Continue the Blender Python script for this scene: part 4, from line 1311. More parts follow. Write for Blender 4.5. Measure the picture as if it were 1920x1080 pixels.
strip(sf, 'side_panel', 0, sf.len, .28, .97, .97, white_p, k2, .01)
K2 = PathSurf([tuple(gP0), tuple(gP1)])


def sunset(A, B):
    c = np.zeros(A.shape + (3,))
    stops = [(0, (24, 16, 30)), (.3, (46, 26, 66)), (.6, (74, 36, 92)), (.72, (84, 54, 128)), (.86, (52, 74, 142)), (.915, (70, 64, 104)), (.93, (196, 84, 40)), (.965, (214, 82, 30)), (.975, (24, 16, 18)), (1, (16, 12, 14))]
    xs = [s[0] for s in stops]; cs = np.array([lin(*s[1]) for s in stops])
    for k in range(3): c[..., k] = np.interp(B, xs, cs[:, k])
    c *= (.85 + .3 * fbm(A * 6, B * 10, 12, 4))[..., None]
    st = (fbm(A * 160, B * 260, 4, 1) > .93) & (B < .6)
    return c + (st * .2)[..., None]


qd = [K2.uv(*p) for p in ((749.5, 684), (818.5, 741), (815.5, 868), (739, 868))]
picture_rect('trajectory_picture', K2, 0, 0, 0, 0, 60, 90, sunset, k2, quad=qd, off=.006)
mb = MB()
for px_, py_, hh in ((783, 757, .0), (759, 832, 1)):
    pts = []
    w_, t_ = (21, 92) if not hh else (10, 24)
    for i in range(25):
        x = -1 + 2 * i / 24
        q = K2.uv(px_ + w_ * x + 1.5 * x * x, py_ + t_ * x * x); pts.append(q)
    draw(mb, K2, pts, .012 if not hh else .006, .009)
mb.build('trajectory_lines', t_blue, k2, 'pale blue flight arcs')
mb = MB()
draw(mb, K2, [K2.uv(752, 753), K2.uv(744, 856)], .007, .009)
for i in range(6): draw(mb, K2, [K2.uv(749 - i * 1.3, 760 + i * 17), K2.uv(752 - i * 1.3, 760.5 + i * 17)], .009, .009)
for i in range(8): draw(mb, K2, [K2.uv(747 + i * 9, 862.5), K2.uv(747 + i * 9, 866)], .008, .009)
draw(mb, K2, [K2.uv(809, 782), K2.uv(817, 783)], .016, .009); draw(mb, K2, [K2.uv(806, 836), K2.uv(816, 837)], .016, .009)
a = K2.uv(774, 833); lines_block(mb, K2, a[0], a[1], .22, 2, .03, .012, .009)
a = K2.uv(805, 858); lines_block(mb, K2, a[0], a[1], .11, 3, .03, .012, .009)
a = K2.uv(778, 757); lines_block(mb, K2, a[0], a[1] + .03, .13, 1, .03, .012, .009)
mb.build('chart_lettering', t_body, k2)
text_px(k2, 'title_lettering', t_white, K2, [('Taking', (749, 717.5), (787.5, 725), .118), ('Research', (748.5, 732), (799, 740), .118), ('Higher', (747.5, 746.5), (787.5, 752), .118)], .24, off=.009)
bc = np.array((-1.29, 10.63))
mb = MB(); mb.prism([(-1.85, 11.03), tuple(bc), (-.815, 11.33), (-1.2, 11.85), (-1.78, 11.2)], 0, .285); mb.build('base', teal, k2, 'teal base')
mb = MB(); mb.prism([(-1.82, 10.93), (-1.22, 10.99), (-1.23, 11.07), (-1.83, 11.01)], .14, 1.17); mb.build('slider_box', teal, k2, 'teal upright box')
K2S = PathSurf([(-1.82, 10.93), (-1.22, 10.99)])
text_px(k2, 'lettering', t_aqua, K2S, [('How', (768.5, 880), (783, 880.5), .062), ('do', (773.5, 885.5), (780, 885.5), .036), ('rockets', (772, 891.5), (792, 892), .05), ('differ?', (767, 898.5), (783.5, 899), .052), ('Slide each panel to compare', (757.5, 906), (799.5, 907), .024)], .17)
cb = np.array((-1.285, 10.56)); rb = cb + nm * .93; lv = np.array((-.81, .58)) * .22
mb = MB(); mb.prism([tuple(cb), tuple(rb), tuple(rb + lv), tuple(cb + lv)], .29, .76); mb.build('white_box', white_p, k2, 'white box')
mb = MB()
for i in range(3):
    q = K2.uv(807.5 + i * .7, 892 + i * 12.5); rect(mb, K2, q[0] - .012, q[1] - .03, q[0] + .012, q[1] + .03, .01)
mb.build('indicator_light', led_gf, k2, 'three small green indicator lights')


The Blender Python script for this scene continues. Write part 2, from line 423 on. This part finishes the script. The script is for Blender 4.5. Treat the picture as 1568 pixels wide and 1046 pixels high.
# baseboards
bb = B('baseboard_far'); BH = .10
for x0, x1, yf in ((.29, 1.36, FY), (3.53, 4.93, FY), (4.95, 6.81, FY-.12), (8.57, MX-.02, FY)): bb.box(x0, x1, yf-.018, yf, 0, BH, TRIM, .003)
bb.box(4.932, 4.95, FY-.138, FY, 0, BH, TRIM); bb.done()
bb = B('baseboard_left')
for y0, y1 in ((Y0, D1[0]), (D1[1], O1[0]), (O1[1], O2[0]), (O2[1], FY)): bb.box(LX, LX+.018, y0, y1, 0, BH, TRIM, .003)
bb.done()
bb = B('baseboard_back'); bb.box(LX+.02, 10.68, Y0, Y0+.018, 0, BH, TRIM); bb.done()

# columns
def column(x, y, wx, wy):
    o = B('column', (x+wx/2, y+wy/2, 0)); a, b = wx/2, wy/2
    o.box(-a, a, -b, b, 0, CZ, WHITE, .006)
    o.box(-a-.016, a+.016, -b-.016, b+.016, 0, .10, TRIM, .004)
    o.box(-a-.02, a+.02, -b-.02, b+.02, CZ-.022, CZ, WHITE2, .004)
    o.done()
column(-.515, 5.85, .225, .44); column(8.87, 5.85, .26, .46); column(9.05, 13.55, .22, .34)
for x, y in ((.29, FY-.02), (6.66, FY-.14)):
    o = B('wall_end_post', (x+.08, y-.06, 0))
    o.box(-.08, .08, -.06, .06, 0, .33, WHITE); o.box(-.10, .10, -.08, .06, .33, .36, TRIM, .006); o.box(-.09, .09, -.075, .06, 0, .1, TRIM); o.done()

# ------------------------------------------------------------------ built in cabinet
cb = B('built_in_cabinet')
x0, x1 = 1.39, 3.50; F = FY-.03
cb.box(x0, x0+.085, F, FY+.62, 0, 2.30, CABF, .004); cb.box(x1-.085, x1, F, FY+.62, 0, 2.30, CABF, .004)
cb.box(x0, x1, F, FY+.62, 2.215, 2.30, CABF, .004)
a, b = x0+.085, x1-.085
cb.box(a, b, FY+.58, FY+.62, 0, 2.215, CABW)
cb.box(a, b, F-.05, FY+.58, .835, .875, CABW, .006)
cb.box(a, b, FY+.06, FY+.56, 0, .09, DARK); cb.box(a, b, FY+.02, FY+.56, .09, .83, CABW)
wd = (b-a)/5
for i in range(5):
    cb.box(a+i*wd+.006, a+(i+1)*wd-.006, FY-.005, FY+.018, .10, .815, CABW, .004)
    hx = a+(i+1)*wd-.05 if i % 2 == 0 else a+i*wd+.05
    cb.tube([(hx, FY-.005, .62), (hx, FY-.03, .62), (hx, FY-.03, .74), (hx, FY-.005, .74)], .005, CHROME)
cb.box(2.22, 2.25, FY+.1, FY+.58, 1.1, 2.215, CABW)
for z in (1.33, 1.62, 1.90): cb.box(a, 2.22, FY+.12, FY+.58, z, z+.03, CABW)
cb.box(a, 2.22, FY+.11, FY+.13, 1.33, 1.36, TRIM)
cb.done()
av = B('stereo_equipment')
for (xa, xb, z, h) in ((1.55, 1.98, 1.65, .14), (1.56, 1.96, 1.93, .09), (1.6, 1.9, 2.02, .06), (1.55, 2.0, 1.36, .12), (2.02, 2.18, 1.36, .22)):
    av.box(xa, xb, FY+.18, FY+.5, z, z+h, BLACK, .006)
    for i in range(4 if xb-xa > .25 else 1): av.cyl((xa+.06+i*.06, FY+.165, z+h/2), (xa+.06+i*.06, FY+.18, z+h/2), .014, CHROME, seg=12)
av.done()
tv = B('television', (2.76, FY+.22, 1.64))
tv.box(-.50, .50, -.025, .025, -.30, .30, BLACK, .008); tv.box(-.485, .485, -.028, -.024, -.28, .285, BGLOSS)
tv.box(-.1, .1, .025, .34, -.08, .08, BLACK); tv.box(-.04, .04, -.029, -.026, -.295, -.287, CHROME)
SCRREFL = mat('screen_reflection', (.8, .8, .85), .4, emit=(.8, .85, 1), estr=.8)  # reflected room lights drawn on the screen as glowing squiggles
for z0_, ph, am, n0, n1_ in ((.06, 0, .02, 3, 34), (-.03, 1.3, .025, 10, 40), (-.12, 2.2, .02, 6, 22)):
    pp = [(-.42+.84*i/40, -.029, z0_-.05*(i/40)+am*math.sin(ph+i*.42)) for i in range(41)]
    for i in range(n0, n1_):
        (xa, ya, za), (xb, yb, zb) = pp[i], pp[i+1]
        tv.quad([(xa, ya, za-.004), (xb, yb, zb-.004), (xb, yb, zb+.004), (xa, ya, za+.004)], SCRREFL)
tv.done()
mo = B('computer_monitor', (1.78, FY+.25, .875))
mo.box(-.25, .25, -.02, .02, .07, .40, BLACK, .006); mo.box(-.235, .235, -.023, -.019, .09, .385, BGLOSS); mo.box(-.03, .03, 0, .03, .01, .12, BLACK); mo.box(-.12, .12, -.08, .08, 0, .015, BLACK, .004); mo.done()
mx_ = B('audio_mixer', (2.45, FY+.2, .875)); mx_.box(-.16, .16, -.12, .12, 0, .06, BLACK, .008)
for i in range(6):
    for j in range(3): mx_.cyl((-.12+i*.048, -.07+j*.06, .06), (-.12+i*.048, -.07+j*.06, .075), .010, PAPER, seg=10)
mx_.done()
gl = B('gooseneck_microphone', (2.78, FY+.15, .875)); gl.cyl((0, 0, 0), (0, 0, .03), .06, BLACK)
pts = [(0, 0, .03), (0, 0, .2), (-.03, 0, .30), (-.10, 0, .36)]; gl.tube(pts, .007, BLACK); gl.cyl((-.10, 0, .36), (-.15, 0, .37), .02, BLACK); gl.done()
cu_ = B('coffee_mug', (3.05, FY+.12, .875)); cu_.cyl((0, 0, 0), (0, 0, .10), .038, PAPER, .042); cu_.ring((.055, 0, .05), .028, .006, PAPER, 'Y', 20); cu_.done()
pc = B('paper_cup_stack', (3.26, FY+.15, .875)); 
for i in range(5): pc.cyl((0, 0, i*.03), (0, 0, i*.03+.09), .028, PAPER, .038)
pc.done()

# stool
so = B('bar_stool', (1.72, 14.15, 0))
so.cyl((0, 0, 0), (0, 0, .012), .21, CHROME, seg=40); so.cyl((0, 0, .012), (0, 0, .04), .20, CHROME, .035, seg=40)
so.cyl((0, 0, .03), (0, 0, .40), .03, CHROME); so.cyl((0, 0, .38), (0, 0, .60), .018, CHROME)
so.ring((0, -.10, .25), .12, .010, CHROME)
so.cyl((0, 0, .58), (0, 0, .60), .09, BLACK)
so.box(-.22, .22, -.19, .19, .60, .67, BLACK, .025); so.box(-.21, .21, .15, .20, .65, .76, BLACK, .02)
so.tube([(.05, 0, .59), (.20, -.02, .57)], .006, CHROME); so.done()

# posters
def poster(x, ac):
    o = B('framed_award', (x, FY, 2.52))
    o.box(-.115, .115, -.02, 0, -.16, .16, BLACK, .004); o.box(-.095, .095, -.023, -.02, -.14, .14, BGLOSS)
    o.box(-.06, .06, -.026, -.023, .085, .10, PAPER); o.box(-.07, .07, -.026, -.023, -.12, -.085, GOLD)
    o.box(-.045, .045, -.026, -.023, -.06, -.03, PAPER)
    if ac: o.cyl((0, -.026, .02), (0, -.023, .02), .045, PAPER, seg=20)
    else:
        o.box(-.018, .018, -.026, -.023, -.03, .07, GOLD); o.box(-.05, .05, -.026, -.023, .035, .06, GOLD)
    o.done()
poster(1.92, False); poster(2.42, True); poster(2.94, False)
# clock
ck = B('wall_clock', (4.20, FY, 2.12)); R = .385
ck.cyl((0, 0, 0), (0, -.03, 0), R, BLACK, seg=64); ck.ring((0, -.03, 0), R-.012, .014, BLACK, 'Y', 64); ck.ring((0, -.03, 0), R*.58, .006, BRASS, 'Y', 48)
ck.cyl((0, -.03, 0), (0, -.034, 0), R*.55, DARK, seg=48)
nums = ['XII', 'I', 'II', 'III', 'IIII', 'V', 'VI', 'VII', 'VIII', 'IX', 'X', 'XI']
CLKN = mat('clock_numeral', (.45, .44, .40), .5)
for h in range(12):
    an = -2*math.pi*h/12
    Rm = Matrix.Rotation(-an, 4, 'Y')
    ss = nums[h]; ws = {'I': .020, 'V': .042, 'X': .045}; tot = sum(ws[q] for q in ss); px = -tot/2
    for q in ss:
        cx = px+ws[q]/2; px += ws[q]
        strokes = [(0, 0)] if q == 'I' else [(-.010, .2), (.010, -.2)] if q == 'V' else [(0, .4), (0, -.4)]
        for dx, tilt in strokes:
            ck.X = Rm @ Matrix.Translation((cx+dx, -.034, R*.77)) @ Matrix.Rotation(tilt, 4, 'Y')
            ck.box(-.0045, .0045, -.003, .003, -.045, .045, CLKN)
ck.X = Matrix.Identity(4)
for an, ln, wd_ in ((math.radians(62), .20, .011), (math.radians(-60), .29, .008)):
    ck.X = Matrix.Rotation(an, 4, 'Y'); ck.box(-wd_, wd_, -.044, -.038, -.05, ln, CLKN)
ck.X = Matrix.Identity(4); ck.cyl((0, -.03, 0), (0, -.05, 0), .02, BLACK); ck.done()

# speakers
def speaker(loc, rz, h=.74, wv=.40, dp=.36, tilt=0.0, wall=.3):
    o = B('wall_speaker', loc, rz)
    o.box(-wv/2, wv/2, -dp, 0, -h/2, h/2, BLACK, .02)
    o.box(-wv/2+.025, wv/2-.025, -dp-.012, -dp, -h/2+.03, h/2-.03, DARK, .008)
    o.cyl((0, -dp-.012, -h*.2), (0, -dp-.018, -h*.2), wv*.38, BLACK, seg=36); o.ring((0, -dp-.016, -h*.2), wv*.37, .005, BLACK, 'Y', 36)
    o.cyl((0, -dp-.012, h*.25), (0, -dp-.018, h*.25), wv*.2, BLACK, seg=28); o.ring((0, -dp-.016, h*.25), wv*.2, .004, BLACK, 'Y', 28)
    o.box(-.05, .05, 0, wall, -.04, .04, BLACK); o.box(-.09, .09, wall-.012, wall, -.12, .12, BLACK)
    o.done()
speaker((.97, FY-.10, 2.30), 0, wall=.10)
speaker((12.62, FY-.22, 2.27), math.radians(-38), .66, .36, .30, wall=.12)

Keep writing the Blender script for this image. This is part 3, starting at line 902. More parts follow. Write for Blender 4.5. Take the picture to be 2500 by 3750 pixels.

REQUEST |
Work out how many lines of the data hold the string "parts". Reply with that number alone.

COMPLETE RESPONSE |
2